26 Feb 2016 / 05:36 H.

    KUALA LUMPUR: CIMB Group Holdings Bhd, which registered a fourfold jump in earnings for the fourth quarter of 2015, expects slower loan growth of 10% for 2016 even as it sees an improvement in provisions for the Indonesian market.
    "We will continue to see challenges in countries we operate, we expect the performance to improve this year, we don't expect the number to contract, it's a slower (loan) growth and it will not be negative," group CEO Tengku Datuk Seri Zafrul Tengku Abdul Aziz told a media briefing here yesterday on the release of the financial results.
    Last year, CIMB's total gross loans grew 12.8% or 6.6% excluding foreign exchange fluctuations. Its gross impairment ratio improved to 3.0% from 3.1% a year ago.
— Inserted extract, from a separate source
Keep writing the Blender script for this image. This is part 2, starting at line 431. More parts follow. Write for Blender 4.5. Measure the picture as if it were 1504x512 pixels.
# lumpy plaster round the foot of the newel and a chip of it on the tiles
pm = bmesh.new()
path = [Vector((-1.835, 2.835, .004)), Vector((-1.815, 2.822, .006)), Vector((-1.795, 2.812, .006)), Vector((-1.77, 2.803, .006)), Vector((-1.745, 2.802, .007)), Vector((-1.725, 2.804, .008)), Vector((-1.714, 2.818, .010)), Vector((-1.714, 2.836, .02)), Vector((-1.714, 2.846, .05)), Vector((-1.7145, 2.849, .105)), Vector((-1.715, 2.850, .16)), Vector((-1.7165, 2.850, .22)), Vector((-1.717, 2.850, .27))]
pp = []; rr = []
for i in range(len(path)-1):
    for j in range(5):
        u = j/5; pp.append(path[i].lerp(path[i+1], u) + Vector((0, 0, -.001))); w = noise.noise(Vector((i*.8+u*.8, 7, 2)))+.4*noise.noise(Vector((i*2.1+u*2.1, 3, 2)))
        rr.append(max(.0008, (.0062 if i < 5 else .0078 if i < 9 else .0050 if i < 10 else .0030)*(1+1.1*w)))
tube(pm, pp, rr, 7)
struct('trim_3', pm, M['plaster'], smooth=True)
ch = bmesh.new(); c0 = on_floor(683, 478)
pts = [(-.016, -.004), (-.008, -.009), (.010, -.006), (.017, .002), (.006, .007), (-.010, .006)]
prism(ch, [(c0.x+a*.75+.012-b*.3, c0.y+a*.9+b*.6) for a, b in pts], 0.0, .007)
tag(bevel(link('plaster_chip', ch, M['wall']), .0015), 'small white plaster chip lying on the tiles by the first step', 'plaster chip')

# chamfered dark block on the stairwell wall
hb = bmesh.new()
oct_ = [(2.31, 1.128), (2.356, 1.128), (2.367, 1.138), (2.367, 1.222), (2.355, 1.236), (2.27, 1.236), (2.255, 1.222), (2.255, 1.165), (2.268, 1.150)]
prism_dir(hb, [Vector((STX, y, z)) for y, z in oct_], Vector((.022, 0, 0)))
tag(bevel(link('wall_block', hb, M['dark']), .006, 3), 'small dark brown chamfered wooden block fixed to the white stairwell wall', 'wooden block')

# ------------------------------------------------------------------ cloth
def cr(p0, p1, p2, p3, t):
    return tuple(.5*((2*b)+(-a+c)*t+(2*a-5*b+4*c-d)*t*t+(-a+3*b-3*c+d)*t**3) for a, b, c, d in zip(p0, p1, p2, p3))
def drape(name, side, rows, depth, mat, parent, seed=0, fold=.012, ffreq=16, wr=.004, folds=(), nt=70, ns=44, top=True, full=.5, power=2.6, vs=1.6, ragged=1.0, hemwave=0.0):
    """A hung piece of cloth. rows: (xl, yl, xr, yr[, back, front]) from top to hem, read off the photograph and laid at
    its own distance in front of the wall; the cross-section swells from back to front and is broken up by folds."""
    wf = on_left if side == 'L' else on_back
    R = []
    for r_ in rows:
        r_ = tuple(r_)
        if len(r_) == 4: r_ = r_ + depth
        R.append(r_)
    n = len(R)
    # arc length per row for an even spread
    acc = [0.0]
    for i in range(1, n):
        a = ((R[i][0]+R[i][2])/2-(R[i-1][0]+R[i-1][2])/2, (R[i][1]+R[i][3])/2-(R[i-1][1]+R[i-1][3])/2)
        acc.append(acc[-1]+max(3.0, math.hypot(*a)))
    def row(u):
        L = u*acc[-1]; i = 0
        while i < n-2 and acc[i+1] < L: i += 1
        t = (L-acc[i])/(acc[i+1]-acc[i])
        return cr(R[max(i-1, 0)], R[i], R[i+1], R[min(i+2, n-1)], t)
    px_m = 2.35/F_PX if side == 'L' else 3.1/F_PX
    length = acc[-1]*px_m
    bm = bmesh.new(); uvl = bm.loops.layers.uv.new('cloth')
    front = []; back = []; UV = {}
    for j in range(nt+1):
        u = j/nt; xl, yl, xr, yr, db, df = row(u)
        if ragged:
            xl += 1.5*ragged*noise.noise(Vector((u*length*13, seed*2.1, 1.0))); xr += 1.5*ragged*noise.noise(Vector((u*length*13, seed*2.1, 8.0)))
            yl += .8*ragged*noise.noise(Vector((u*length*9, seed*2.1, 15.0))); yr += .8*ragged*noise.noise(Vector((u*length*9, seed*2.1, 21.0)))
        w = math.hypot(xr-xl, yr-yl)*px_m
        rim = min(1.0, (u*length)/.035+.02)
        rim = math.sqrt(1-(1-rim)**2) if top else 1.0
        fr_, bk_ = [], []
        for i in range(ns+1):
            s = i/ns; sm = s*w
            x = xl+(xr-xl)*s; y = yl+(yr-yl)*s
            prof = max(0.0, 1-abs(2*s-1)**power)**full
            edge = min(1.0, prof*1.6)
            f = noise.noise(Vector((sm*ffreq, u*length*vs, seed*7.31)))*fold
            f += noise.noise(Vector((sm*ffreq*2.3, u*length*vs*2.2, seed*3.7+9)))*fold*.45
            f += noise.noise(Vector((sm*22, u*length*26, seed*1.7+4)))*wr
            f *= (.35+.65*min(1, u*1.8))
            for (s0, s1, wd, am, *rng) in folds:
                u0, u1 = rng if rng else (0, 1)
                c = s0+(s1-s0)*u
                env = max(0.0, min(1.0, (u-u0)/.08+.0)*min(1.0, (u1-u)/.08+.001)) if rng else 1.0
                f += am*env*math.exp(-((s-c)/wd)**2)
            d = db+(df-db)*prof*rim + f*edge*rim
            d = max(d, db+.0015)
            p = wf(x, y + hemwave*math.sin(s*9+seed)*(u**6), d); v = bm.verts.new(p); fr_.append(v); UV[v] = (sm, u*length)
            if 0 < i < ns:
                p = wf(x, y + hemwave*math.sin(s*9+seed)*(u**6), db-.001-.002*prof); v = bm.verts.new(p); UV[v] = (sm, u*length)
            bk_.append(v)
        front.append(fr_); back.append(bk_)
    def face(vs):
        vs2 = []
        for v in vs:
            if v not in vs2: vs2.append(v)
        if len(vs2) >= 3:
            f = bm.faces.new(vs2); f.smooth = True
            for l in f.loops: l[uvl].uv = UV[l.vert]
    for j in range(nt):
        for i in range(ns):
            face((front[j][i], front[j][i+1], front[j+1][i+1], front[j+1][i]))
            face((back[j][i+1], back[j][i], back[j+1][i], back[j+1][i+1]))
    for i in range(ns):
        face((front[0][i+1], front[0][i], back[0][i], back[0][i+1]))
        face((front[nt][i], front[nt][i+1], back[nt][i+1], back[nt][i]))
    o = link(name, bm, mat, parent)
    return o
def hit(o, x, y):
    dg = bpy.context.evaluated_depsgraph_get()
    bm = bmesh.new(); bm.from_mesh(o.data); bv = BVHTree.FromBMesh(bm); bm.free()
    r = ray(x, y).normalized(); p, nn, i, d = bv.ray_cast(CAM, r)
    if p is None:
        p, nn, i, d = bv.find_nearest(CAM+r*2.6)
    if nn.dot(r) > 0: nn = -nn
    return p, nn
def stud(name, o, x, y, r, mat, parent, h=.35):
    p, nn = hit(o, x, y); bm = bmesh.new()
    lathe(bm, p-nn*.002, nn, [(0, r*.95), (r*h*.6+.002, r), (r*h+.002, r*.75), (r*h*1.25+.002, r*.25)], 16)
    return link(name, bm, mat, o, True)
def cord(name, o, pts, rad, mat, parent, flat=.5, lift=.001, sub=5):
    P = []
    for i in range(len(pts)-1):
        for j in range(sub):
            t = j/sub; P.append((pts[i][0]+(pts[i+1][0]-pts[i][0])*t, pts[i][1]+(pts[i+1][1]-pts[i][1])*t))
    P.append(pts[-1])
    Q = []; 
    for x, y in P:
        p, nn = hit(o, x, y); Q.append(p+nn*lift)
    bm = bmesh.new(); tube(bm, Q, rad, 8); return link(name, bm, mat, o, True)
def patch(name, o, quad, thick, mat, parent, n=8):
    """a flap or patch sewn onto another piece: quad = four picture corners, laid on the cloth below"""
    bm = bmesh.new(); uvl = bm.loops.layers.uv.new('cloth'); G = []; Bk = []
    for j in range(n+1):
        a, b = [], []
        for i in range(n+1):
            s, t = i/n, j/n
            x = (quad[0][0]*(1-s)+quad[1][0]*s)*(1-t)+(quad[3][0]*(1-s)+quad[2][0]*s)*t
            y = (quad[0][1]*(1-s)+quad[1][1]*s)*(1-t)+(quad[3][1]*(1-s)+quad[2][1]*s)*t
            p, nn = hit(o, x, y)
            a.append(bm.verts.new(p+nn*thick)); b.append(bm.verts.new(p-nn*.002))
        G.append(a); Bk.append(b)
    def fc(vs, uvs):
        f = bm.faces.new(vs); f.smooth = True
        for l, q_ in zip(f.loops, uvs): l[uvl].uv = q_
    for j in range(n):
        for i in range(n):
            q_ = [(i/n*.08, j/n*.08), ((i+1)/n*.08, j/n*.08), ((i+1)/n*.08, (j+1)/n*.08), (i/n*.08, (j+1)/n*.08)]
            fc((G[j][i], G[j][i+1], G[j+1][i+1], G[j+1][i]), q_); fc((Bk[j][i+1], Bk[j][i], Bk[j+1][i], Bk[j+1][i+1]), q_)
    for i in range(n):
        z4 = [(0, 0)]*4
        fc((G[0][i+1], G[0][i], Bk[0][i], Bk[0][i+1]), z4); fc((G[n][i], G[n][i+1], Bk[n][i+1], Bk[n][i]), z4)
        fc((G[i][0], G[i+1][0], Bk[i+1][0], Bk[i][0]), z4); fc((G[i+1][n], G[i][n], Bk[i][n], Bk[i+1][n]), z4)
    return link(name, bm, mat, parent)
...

    On provisions, he expects it to improve this year but without committing how long more it will continue.
    "It is difficult to give forecast (on how long the provisions will be), but we're optimistic that second half will be better," he said.
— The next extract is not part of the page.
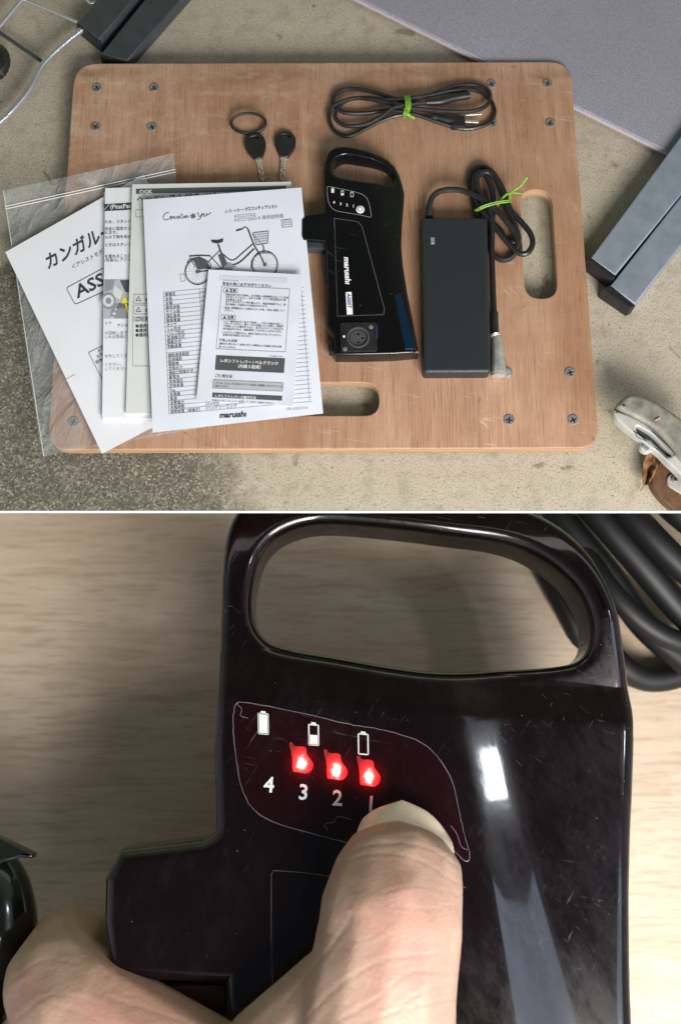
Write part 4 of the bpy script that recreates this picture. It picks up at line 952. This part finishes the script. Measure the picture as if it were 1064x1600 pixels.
# ================================================================== lower place: the battery held over the table
ZF = -0.15                                       # its face
def hfac(x, y): return P(x, y, ZF)
LINES = []
def battery_big():
    t = thing('held_battery', 640, 1250, ZF - .26, 'large glossy black battery with three lit red lights, held by a thumb', 'battery')
    out = smoothclosed([(345, 860), (356, 812), (385, 774), (440, 758), (560, 762), (700, 770), (810, 784), (880, 815), (935, 870), (966, 935), (985, 1010), (1003, 1090)], 4)
    out = [p for p in out]
    k0 = smoothopen([(333, 1170), (340, 1000), (345, 870), (360, 805), (395, 768), (450, 758), (560, 762), (700, 770), (810, 786), (880, 818), (932, 868), (964, 930), (984, 1005), (1001, 1085), (1005, 1130), (1002, 1230), (998, 1320), (996, 1430), (999, 1600), (1012, 1760), (1035, 1960)], 4)
    out = [tuple(v) for v in k0] + [(350, 1960), (350, 1640), (348, 1540), (178, 1532), (166, 1515), (160, 1440), (162, 1372), (186, 1328), (300, 1315)] + [tuple(v) for v in smoothopen([(318, 1312), (333, 1303), (336, 1288)], 4)]
    hole = smoothclosed([(392, 955), (394, 905), (408, 860), (440, 828), (500, 812), (600, 818), (700, 830), (790, 843), (850, 868), (900, 908), (925, 955), (930, 1000), (912, 1028), (870, 1038), (790, 1043), (690, 1047), (610, 1038), (520, 1022), (440, 1008), (408, 990)], 4)
    zt = ZF
    bm = plate_bm(V2(out, zt), [V2(hole, zt)], zt, zt - .15, .026, 16)
    def facet(pa, pb, slope, far=False):
        A, B = P(*pa, zt), P(*pb, zt); d = (B - A).normalized(); n = Vector((-d.y, d.x, 0))
        if (n.y < 0) if far else (n.x < 0): n = -n
        bmesh.ops.bisect_plane(bm, geom=bm.verts[:] + bm.edges[:] + bm.faces[:], plane_co=A, plane_no=n)
        LINES.append((A, n, slope))
        for v in bm.verts:
            q = (v.co - A).dot(n)
            if q > 0 and v.co.z > zt - .1: v.co.z -= q * slope * (1 if far else min(1, max(0, (YH - v.co.y) / (YH - YL))))
    YH, YL = P(532, 960, zt).y, P(532, 1075, zt).y
    for dx, sl in ((-14, 0), (-4, .06), (4, .06), (12, .06), (20, .06), (30, 0), (60, 0), (68, -.04), (78, -.04), (88, -.04), (98, -.04), (110, 0)):
        facet((690 + dx, 1060), (791 + dx * 1.2, 1600), sl)
    facet((300, 1100), (760, 1130), 0, True); facet((300, 1090), (760, 1120), .10, True); facet((300, 1080), (760, 1110), .10, True); facet((300, 1000), (760, 1048), -.20, True)
    finish('shell', bm, MGB2, t, smooth=6.65, side='lower')
    # deeper body under the face, narrower
    def body(z, q, zb, m, nm, r=.01):
        finish(nm, plate_bm(V2(q, z), [], z, zb, r, 3), m, t, side='lower')
    body(ZF - .16, [(372, 1100), (960, 1100), (960, 1960), (400, 1960), (372, 1560)], ZF - .26, MGB2, 'lower_casing')
    M_mar = plain('dark_maroon_plastic', (.035, .010, .008), .35)
    body(ZF - .05, [(180, 1536), (440, 1536), (440, 1700), (200, 1680)], ZF - .14, M_mar, 'terminal_block')
    # lettering, icons, label outline
    s = Sheet.__new__(Sheet); s.t = t; s.batch = {}; s.pt = lambda x, y, e=.0006: P(x, y, ZF + e + .0008)
    k = 2.418; C = lambda pts: [(320 + x / k, 1060 + y / k) for x, y in pts]
    WM = plain('print_grey_white', (.50, .56, .54), .5)
    for c, x, y in (('4', 222, 428), ('3', 352, 456), ('2', 480, 478), ('1', 606, 500)): s.text(c, 320 + x / k, 1060 + y / k, 34, 4, WM, bold=.018, sx=.95)
    def icon(x, y, fill, w=18, h=38):
        A = C([(x - w, y - h), (x + w, y - h + 3), (x + w + 1, y + h + 3), (x - w + 1, y + h)])
        s.line(A, 2.0, WM, closed=True); s.quad(C([(x - 9, y - h - 9), (x + 9, y - h - 7), (x + 9, y - h), (x - 9, y - h)]), WM, .0006, 1)
        if fill:
            f = 2 * h * fill; s.quad(C([(x - w, y + h - f), (x + w, y + h - f + 3), (x + w + 1, y + h + 3), (x - w + 1, y + h)]), WM, .0006, 1)
    icon(221, 170, 1); icon(411, 212, .5); icon(598, 247, 0)
    s.done('lettering')
    M_edge = plain('label_edge_film', (.09, .085, .10), .3, vary=.5, vscale=30)
    lab = smoothclosed([(150, 90), (330, 122), (540, 172), (640, 188), (740, 212), (830, 250), (895, 318), (938, 400), (960, 500), (980, 590), (1000, 665), (985, 690), (940, 650), (880, 600), (700, 640), (560, 625), (460, 600), (280, 550), (190, 500), (142, 420), (122, 320), (108, 200), (112, 112), (126, 92)], 5)
    finish('label_window', plate_bm(V2(C(lab), ZF), [], ZF + .0004, ZF - .001, .0002, 1), mat_gloss_black('maroon_window', (.0075, .0008, .0014), scr=1.3), t)
    jit = [P(320 + (x + 2.2 * noise.noise(Vector((x * .05, y * .05, 0)))) / k, 1060 + (y + 2.2 * noise.noise(Vector((x * .05, y * .05, 7)))) / k, ZF + .0008) for x, y in lab]
    for v in jit:
        for A, n, sl in LINES:
            q = (v - A).dot(n)
            if q > 0: v.z -= q * sl
    rad = [.0008 * (1 + .3 * noise.noise(v * 90)) * (1 + .6 * noise.noise(v * 30)) for v in jit]
    finish('label_edge', tube_bm(jit, rad, 6, closed=True, flat=.8), M_edge, t)
    pan = [P(*p, ZF + .0004) for p in [(428, 1600), (424, 1450), (424, 1366), (428, 1360), (470, 1363), (560, 1375)]]
    finish('label_edge', tube_bm(pan, .0006, 5), M_edge, t)
    for pts in ([(370, 1100), (378, 1108), (376, 1118), (388, 1122)], [(512, 1298), (508, 1288), (522, 1284), (528, 1276), (548, 1280)], [(704, 1290), (714, 1304), (720, 1322), (730, 1328)]):
        finish('peeled_film', tube_bm(smoothopen([P(x, y, ZF + .001) for x, y in pts], 4), .0006, 5), M_edge, t)
    # red lights, enlarged, with a soft halo painted into their emission
    ML, nt, b = newmat('red_lamp'); tc = N(nt, 'ShaderNodeTexCoord'); vm = N(nt, 'ShaderNodeVectorMath', operation='LENGTH')
    mp = N(nt, 'ShaderNodeMapping'); mp.inputs['Scale'].default_value = (1.15, .8, 0); nt.links.new(tc.outputs['Object'], mp.inputs[0]); nt.links.new(mp.outputs[0], vm.inputs[0])
    d = math_n(nt, 'ADD', math_n(nt, 'DIVIDE', vm.outputs['Value'], .030), math_n(nt, 'MULTIPLY', math_n(nt, 'SUBTRACT', noise_n(nt, coords(nt), 110, 4, .7), .5), .55))
    nt.links.new(ramp(nt, d, [(.22, (1, .55, .45)), (.42, (1, .06, .05)), (.75, (1, 0, .008))]), b.inputs['Emission Color'])
    nt.links.new(ramp(nt, d, [(.2, 1), (.5, .42), (.95, .05)]), b.inputs['Emission Strength']); b.inputs['Base Color'].default_value = (.05, 0, 0, 1)
    m3 = math_n(nt, 'MULTIPLY', b.inputs['Emission Strength'].links[0].from_socket, 2.6); nt.links.new(m3, b.inputs['Emission Strength'])
    for i, (x, y) in enumerate(((362, 312), (492, 338), (616, 362))):
        sh = [(x - 38, y - 58), (x - 26, y - 60), (x - 20, y - 50), (x + 16, y - 46), (x + 22, y - 20), (x + 40, y + 4), (x + 42, y + 24), (x + 24, y + 42), (x - 10, y + 38), (x - 26, y + 34), (x - 28, y - 10)]
        cx_, cy_ = x + 4, y + 10
        sh = [(cx_ + (a - cx_) * 1.12, cy_ + (b_ - cy_) * 1.12) for a, b_ in sh]
        l = finish('indicator_light', plate_bm(V2(C(smoothclosed(sh, 3)), ZF), [], ZF + .0012, ZF - .001, .0004, 1), ML, t)
        cc = P(*C([(cx_, cy_)])[0], ZF) - worldloc(t)
        for v in l.data.vertices: v.co -= cc
        l.location = cc
        pl = bpy.data.lights.new('led_glow', 'SPOT'); pl.energy = .75; pl.color = (1, .0, .012); pl.shadow_soft_size = .006; pl.spot_size = R(165); pl.spot_blend = .6
        po = link(bpy.data.objects.new('led_glow', pl)); po.location = P(*C([(x + 5, y + 10)])[0], ZF + .013)
battery_big()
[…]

    CIMB saw a 312.21% surge in net profit to RM825.74 million for the fourth quarter ended Dec 31, 2015 compared with RM200.32 million in the previous corresponding period, thanks to higher operating income and lower provisions.
    Revenue for the quarter under review expanded 10.06% from RM3.67 billion to RM4.04 billion.
    It has proposed to declare a second interim net dividend of 11 sen per share, bringing total dividends amounted to 14 sen for 2015, representing a dividend payout ratio of 41.9%.
    Full-year net earnings, however, fell 8.28% from RM3.11 billion to RM2.85 billion, due to provisions remained elevated from Indonesia and Thailand. Revenue came in at RM15.4 billion, a 8.84% growth from RM14.15 billion.
    Given higher cost of deposits in Malaysia, the group's net interest margins (NIM) dropped to 2.66% from 2.8% a year ago.
    Zafrul foresees a continued NIM compression of five to 10 basis points this year.
    He highlighted that the group has not seen any deterioration in asset quality despite a slower economy.
    "We haven't seen, but we're mindful of it as the economy is expected to moderate. We haven't seen deterioration in our books for Malaysia.
    "Having said that, we've to be cautious as we're projecting slightly higher credit charges and delinquency," Zafrul explained.
    He said the group's cost and capital management efforts continued to pay off, with a 350-basis points decline in cost-to-income ratio to 55.6%.
    Zafrul said the group's focus will be still on "completing" its footprint within the Asean region while pursuing more organic expansions in Vietnam and the Philippines instead of merger and acquisition options.
    "This year, we expect to start out operations in Vietnam...Philippines is still on radar screen, but we'll do it at the right time," he said.
    Zafrul does not discount the possibility of securing a banking licence in the Philippines following the liberalisation of the foreign ownership of up to 100% stake in local banks.